The bristles are preferably made of a metal material, which may include, but is not limited to, a stainless steel, a nickel-based alloy, or a high temperature alloy, which may include, but is not limited to, a cobalt-based superalloy. The bristle material is preferably selected to help maintain the shape and orientation of the bristle and to provide wear-resistance. Suitable materials for the bristles include, but are not limited to, Haynes® 25 alloy, Haynes®188 alloy, or Hastelloy® C-276 alloy (Haynes International, Inc., Kokomo, Ind.), or Nitronic 60® (AK Steel Corp., Middletown, Ohio).
As used herein, “Haynes® 25 alloy” refers to an alloy including a composition, by weight, of about 20% chromium, about 15% tungsten, about 10% nickel, up to about 3% iron, about 1.5% manganese, up to about 0.4% silicon, about 0.1% carbon, and a balance of cobalt.
As used herein, “Haynes®188 alloy” refers to an alloy including a composition, by weight, of about 22% nickel, about 22% chromium, about 14% tungsten, up to about 3% iron, up to about 1.25% manganese, about 0.35% silicon, about 0.1% carbon, about 0.03% lanthanum, up to about 0.015% boron, and a balance of cobalt.
As used herein, “Hastelloy® C-276 alloy” refers to an alloy including a composition, by weight, of about 16% chromium, about 16% molybdenum, about 5% iron, about 4% tungsten, up to about 2.5% cobalt, up to about 1% manganese, up to about 0.35% vanadium, up to about 0.08% silicon, up to about 0.01% carbon, and a balance of nickel.
As used herein, “Nitronic 60®” refers to an alloy including a composition, by weight, of about 16-17% chromium, about 8-8.5% nickel, about 7.5-8.5% manganese, about 3.7-4.2% silicon, up to about 0.75% molybdenum, up to about 0.75% copper, about 0.1-0.18% nitrogen, up to about 0.2% vanadium, up to about 0.15% tungsten, up to about 0.1% niobium, about 0.06-0.08% carbon, up to about 0.05% titanium, up to about 0.05% tin, up to about 0.04% phosphorus, up to about 0.03% sulfur, up to about 0.02% aluminum, up to about 0.0015% boron, and a balance of iron.
While the invention has been described with reference to one or more embodiments, it will be understood by those skilled in the art that various changes may be made and equivalents may be substituted for elements thereof without departing from the scope of the invention. In addition, many modifications may be made to adapt a particular situation or material to the teachings of the invention without departing from the essential scope thereof.
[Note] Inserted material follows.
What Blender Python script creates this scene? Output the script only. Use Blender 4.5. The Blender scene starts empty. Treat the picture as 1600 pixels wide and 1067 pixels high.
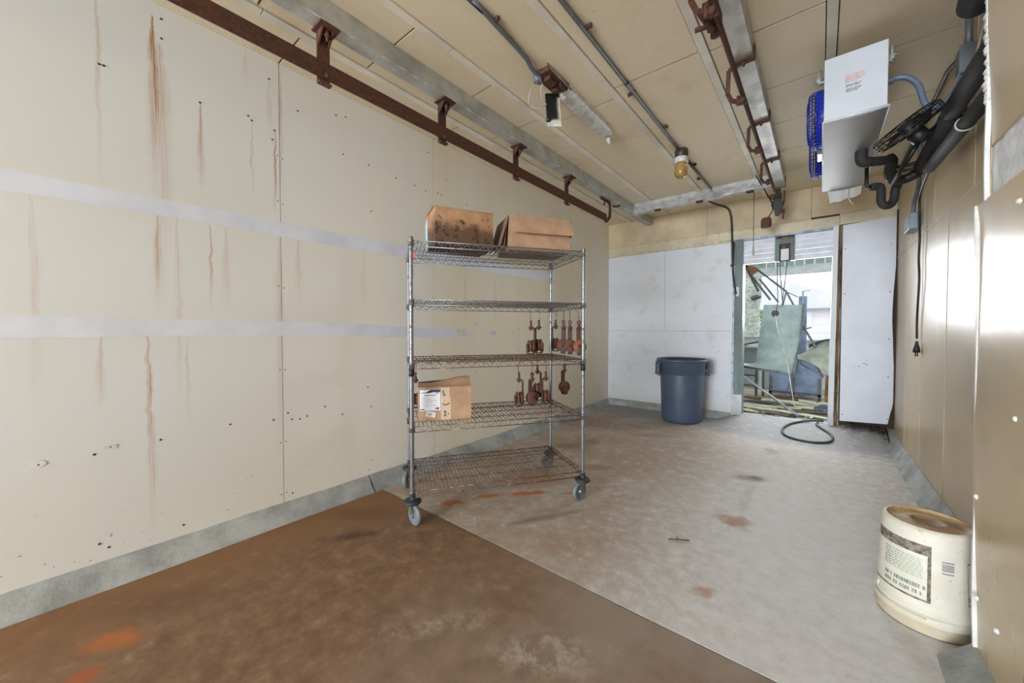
import bpy, bmesh, math, random
from mathutils import Vector, Matrix, noise as mnoise

random.seed(7)
SC = bpy.context.scene
COL = SC.collection

# ------------------------------------------------------------------ camera, world, light, exposure
cam_d = bpy.data.cameras.new('camera')
cam_d.sensor_width = 36.0
cam_d.lens = 585.0 / 1600.0 * 36.0
cam_d.shift_y = -6.25 / 1600.0
cam_d.clip_start = 0.05
cam = bpy.data.objects.new('camera', cam_d)
COL.objects.link(cam)
cam.location = (0, 0, 1.2)
cam.rotation_euler = (math.radians(90 - 1.2), 0, math.radians(39.486))
SC.camera = cam

W = bpy.data.worlds.new('overcast_sky')
SC.world = W
W.use_nodes = True
bg = W.node_tree.nodes['Background']
bg.inputs[0].default_value = (0.93, 0.96, 1.0, 1)
bg.inputs[1].default_value = 1.55

def area(name, loc, rot, sx, sy, power, col):
    d = bpy.data.lights.new(name, 'AREA')
    d.shape = 'RECTANGLE'; d.size = sx; d.size_y = sy; d.energy = power; d.color = col
    o = bpy.data.objects.new(name, d); COL.objects.link(o)
    o.location = loc; o.rotation_euler = rot
    return o
# daylight from the unseen open end, set far back so it falls evenly
area('daylight_from_open_end', (-1.0, -7.1, 1.45), (math.radians(90), 0, 0), 3.0, 2.6, 640, (0.86, 0.935, 1.0))
# daylight through the broken doorway
area('daylight_from_doorway', (-0.35, 6.35, 1.75), (math.radians(-86), 0, 0), 1.0, 0.9, 46, (0.93, 0.96, 1.0))

SC.view_settings.view_transform = 'Standard'
SC.view_settings.look = 'None'
SC.view_settings.gamma = 1.0
SC.view_settings.use_curve_mapping = False
SC.view_settings.exposure = 0.36
SC.cycles.max_bounces = 10
SC.cycles.diffuse_bounces = 6
SC.cycles.use_denoising = True

# ------------------------------------------------------------------ helpers: materials
def lin(c):
    def f(v):
        v /= 255.0
        return v / 12.92 if v <= 0.04045 else ((v + 0.055) / 1.055) ** 2.4
    return (f(c[0]), f(c[1]), f(c[2]), 1.0)

class NT:
    """small wrapper for building node trees"""
    def __init__(s, mat):
        mat.use_nodes = True
        s.t = mat.node_tree; s.n = s.t.nodes; s.l = s.t.links
        s.b = s.n['Principled BSDF']
        g = s.n.new('ShaderNodeNewGeometry'); s.P = g.outputs['Position']
        s.sep = None
    def link(s, a, b): s.l.new(a, b)
    def val(s, sock, v):
        if isinstance(v, bpy.types.NodeSocket): s.l.new(v, sock)
        elif v is not None: sock.default_value = v
    def math(s, op, a, b=None, clamp=False):
        n = s.n.new('ShaderNodeMath'); n.operation = op; n.use_clamp = clamp
        s.val(n.inputs[0], a); s.val(n.inputs[1], b)
        return n.outputs[0]
    def xyz(s):
        if s.sep is None:
            s.sep = s.n.new('ShaderNodeSeparateXYZ'); s.l.new(s.P, s.sep.inputs[0])
        return s.sep.outputs
    def noise(s, scale, detail=3.0, vec=None, stretch=None, rough=0.6):
        v = vec or s.P
        if stretch:
            m = s.n.new('ShaderNodeVectorMath'); m.operation = 'MULTIPLY'
            s.l.new(v, m.inputs[0]); m.inputs[1].default_value = stretch; v = m.outputs[0]
        n = s.n.new('ShaderNodeTexNoise'); s.l.new(v, n.inputs['Vector'])
        n.inputs['Scale'].default_value = scale; n.inputs['Detail'].default_value = detail
        n.inputs['Roughness'].default_value = rough
        return n.outputs['Fac']
    def ramp(s, f, a, b, lo=0.0, hi=1.0, smooth=True):
        n = s.n.new('ShaderNodeMapRange')
        if smooth: n.interpolation_type = 'SMOOTHSTEP'
        s.val(n.inputs['Value'], f)
        n.inputs['From Min'].default_value = a; n.inputs['From Max'].default_value = b
        n.inputs['To Min'].default_value = lo; n.inputs['To Max'].default_value = hi
        return n.outputs['Result']
    def mix(s, f, a, b):
        n = s.n.new('ShaderNodeMix'); n.data_type = 'RGBA'
        s.val(n.inputs['Factor'], f); s.val(n.inputs['A'], a); s.val(n.inputs['B'], b)
        return n.outputs['Result']
    def bump(s, h, strength=0.2, dist=0.01):
        n = s.n.new('ShaderNodeBump'); s.val(n.inputs['Height'], h)
        n.inputs['Strength'].default_value = strength; n.inputs['Distance'].default_value = dist
        s.l.new(n.outputs[0], s.b.inputs['Normal'])
    def base(s, c): s.val(s.b.inputs['Base Color'], c)
    def set(s, **k):
        for a, v in k.items(): s.val(s.b.inputs[a.replace('_', ' ')], v)
    def blot(s, cx, cy, rx, ry, ang, warp, edge=0.6, axes='xy'):
        """soft irregular spot lying on a plane, in world metres"""
        X = s.xyz(); a, b = {'xy': (X[0], X[1]), 'yz': (X[1], X[2]), 'xz': (X[0], X[2])}[axes]
        ca, sa = math.cos(ang), math.sin(ang)
        u = s.math('SUBTRACT', a, cx); v = s.math('SUBTRACT', b, cy)
        p = s.math('ADD', s.math('MULTIPLY', u, ca / rx), s.math('MULTIPLY', v, sa / rx))
        q = s.math('ADD', s.math('MULTIPLY', u, -sa / ry), s.math('MULTIPLY', v, ca / ry))
        d = s.math('SQRT', s.math('ADD', s.math('MULTIPLY', p, p), s.math('MULTIPLY', q, q)))
        d = s.math('ADD', d, s.math('MULTIPLY', s.math('SUBTRACT', warp, 0.5), 1.9))
        return s.ramp(d, 1.0, 1.0 - edge)

def newmat(name): return NT_(bpy.data.materials.new(name))
def NT_(m):
    t = NT(m); t.m = m; return t

def plain(name, c, rough=0.6, metal=0.0, var=0.15, scale=8.0, bump=0.0, bscale=60.0, stretch=None, c2=None, spec=0.5):
    t = newmat(name)
    f = t.noise(scale, 4.0, stretch=stretch)
    dark = c2 if c2 else tuple(v * (1 - 2 * var) for v in c)
    t.base(t.mix(t.ramp(f, 0.3, 0.7), lin(dark), lin(c)))
    t.set(Roughness=rough, Metallic=metal)
    t.b.inputs['Specular IOR Level'].default_value = spec
    if bump: t.bump(t.noise(bscale, 3.0), bump, 0.01)
    return t.m

def rusty(name, c, rust=(96, 52, 32), amount=0.5, rough=0.6, metal=0.6, scale=14.0, rust2=(140, 78, 42)):
    t = newmat(name)
    f = t.noise(scale, 5.0)
    g = t.noise(scale * 3.3, 4.0)
    m = t.ramp(f, 0.62 - amount * 0.5, 0.74 - amount * 0.5)
    rc = t.mix(t.ramp(g, 0.35, 0.65), lin(rust), lin(rust2))
    t.base(t.mix(m, lin(c), rc))
    t.set(Roughness=t.ramp(m, 0, 1, rough, 0.85), Metallic=t.ramp(m, 0, 1, metal, 0.1))
    t.bump(g, 0.25, 0.004)
    return t.m

# ------------------------------------------------------------------ helpers: meshes
class MB:
    def __init__(s): s.v = []; s.f = []; s.mi = []; s.sm = []
    def add(s, vs, fs, mi=0, sm=False):
        o = len(s.v); s.v += [tuple(v) for v in vs]
        for f in fs: s.f.append([o + i for i in f]); s.mi.append(mi); s.sm.append(sm)
        return s
    def box(s, x0, x1, y0, y1, z0, z1, mi=0):
        vs = [(x, y, z) for z in (z0, z1) for y in (y0, y1) for x in (x0, x1)]
        return s.add(vs, [(0, 2, 3, 1), (4, 5, 7, 6), (0, 1, 5, 4), (2, 6, 7, 3), (0, 4, 6, 2), (1, 3, 7, 5)], mi)
    def obox(s, c, ax, ay, az, hx, hy, hz, mi=0):
        c = Vector(c); ax, ay, az = Vector(ax).normalized(), Vector(ay).normalized(), Vector(az).normalized()
        vs = [c + ax * i * hx + ay * j * hy + az * k * hz for k in (-1, 1) for j in (-1, 1) for i in (-1, 1)]
        return s.add(vs, [(0, 2, 3, 1), (4, 5, 7, 6), (0, 1, 5, 4), (2, 6, 7, 3), (0, 4, 6, 2), (1, 3, 7, 5)], mi)
    def bar(s, p, q, w, h, up=(0, 0, 1), mi=0):
        """straight rectangular bar p->q; w across, h along up"""
        p, q = Vector(p), Vector(q); d = (q - p); L = d.length; d.normalize()
        sd = d.cross(Vector(up))
        if sd.length < 1e-4: sd = d.cross(Vector((1, 0, 0)))
        sd.normalize(); u = sd.cross(d)
        return s.obox((p + q) / 2, d, sd, u, L / 2, w / 2, h / 2, mi)
    def strip(s, pts, w, h, up=(0, 0, 1), mi=0):
        for a, b in zip(pts[:-1], pts[1:]): s.bar(a, b, w, h, up, mi)
        return s
    def tube(s, pts, r, seg=8, mi=0, cap=True, closed=False, sm=True):
        pts = [Vector(p) for p in pts]; n = len(pts)
        rs = r if isinstance(r, (list, tuple)) else [r] * n
        rings = []; prev = None
        for i, p in enumerate(pts):
            if closed: d = pts[(i + 1) % n] - pts[i - 1]
            else: d = pts[min(i + 1, n - 1)] - pts[max(i - 1, 0)]
            if d.length < 1e-9: d = Vector((0, 0, 1))
            d.normalize()
            if prev is None:
                a = d.cross(Vector((0, 0, 1)))
                if a.length < 1e-3: a = d.cross(Vector((1, 0, 0)))
            else: a = prev - d * prev.dot(d)
            a.normalize(); prev = a; b = d.cross(a)
            rings.append([p + (a * math.cos(2 * math.pi * k / seg) + b * math.sin(2 * math.pi * k / seg)) * rs[i] for k in range(seg)])
        vs = [v for ring in rings for v in ring]; fs = []
        m = n if closed else n - 1
        for i in range(m):
            j = (i + 1) % n
            for k in range(seg):
                k2 = (k + 1) % seg
                fs.append((i * seg + k, i * seg + k2, j * seg + k2, j * seg + k))
        if cap and not closed:
            fs.append(tuple(range(seg - 1, -1, -1))); fs.append(tuple((n - 1) * seg + k for k in range(seg)))
        return s.add(vs, fs, mi, sm)
    def rod(s, p, q, r, seg=6, mi=0): return s.tube([p, q], r, seg, mi)
    def lathe(s, prof, seg=24, c=(0, 0, 0), ax=(0, 0, 1), mi=0, sm=True, a0=0.0, a1=2 * math.pi, ref=None):
        """profile [(r, h)] turned round axis ax through c"""
        c = Vector(c); ax = Vector(ax).normalized()
        e1 = Vector(ref) if ref else (ax.cross(Vector((0, 0, 1))) if abs(ax.z) < 0.9 else Vector((1, 0, 0)))
        e1 = (e1 - ax * e1.dot(ax)).normalized(); e2 = ax.cross(e1)
        full = abs(a1 - a0 - 2 * math.pi) < 1e-6; ns = seg if full else seg + 1
        vs = []
        for r, h in prof:
            for k in range(ns):
                a = a0 + (a1 - a0) * k / seg
                vs.append(c + ax * h + (e1 * math.cos(a) + e2 * math.sin(a)) * r)
        fs = []
        for i in range(len(prof) - 1):
            for k in range(seg):
                k2 = (k + 1) % ns
                fs.append((i * ns + k, i * ns + k2, (i + 1) * ns + k2, (i + 1) * ns + k))
        return s.add(vs, fs, mi, sm)
    def prism(s, poly, d, mi=0):
        """closed polygon (3D points, planar) pushed along vector d"""
        d = Vector(d); n = len(poly); a = [Vector(p) for p in poly]; b = [p + d for p in a]
        fs = [tuple(range(n - 1, -1, -1)), tuple(range(n, 2 * n))] + [(i, (i + 1) % n, n + (i + 1) % n, n + i) for i in range(n)]
        return s.add(a + b, fs, mi)
    def sheet(s, fn, nu, nv, th=None, mi=0, sm=True):
        """surface fn(u,v) with thickness vector th"""
        g = [[Vector(fn(i / nu, j / nv)) for i in range(nu + 1)] for j in range(nv + 1)]
        vs = [p for row in g for p in row]; w = nu + 1; fs = []
        for j in range(nv):
            for i in range(nu): fs.append((j * w + i, j * w + i + 1, (j + 1) * w + i + 1, (j + 1) * w + i))
        if th is None: return s.add(vs, fs, mi, sm)
        t = Vector(th); n = len(vs); vs2 = vs + [p + t for p in vs]
        fs2 = [tuple(reversed(f)) for f in fs] + [tuple(n + i for i in f) for f in fs]
        edge = [i for i in range(w)] + [j * w + nu for j in range(1, nv + 1)] + [nv * w + i for i in range(nu - 1, -1, -1)] + [j * w for j in range(nv - 1, 0, -1)]
        s.add(vs2, fs2, mi, sm)
        ev = [vs[i] for i in edge] + [vs[i] + t for i in edge]; m = len(edge)
        return s.add(ev, [(i, (i + 1) % m, m + (i + 1) % m, m + i) for i in range(m)], mi, False)
    def build(s, name, mats, parent=None, org=None, bev=0.0, kind=None):
        if org is None: org = getattr(parent, 'wloc', (0, 0, 0)) if parent else (0, 0, 0)
        o_ = Vector(org)
        me = bpy.data.meshes.new(name)
        me.from_pydata([tuple(Vector(v) - o_) for v in s.v], [], s.f)
        if not isinstance(mats, (list, tuple)): mats = [mats]
        for m in mats: me.materials.append(m)
        me.polygons.foreach_set('material_index', s.mi); me.polygons.foreach_set('use_smooth', s.sm)
        bm = bmesh.new(); bm.from_mesh(me); bmesh.ops.recalc_face_normals(bm, faces=bm.faces); bm.to_mesh(me); bm.free()
        me.update()
        o = bpy.data.objects.new(name, me); COL.objects.link(o)
        if parent is not None: o.parent = parent
        else: o.location = org
        if bev:
            b = o.modifiers.new('edge', 'BEVEL'); b.width = bev; b.segments = 2; b.limit_method = 'ANGLE'; b.angle_limit = math.radians(50)
            if kind: o['kind'] = kind
        return o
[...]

Therefore, it is intended that the invention not be limited to the particular embodiment disclosed as the best mode contemplated for carrying out this invention, but that the invention will include all embodiments falling within the scope of the appended claims. In addition, all numerical values identified in the detailed description shall be interpreted as though the precise and approximate values are both expressly identified.